Project: Round Edge House
Architects: Anderman Architects
Location: Ramat Hasharon, Israel
Area: 3,229 sf
Photographs by: Amit Geron
Anderman Architects have built the Round Edge House in Ramat Hasharon, Israel. It is a house of almost 3,300 square feet of living spaces underneath two contrasting facades. One of them is widely open, opening up the interior towards the landscaped areas outside while the other one is all about privacy, closed up with a sort of a “laced-concrete” look.
This project is edged. Located on the edge. The edge of a neighborhood on the edge of a city. On the border line.
This line is the generator of the project. Its leading line. The project is extremely open to one direction, allowing the landscape to dissolve into the house. At the same breath it is also relatively close to the other side. The city that lives behind.
This border line holds the projects “power wall”. A laced concrete façade that filters the city apposed the open view.
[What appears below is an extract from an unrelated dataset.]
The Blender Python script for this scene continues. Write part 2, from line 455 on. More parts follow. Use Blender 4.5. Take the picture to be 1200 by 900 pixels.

The punctured wall works as a double function curtain. it evokes some of the neighborhood’s essence into the house and diffuses the landscape back into the street behind.
The concrete cylinders that were drilled out of the surface are scattered along the garden, used as floor paving. The perforated wall transfers natural light into the house during daytime and by night transfers artificial light outside, illuminating the street with its special glow.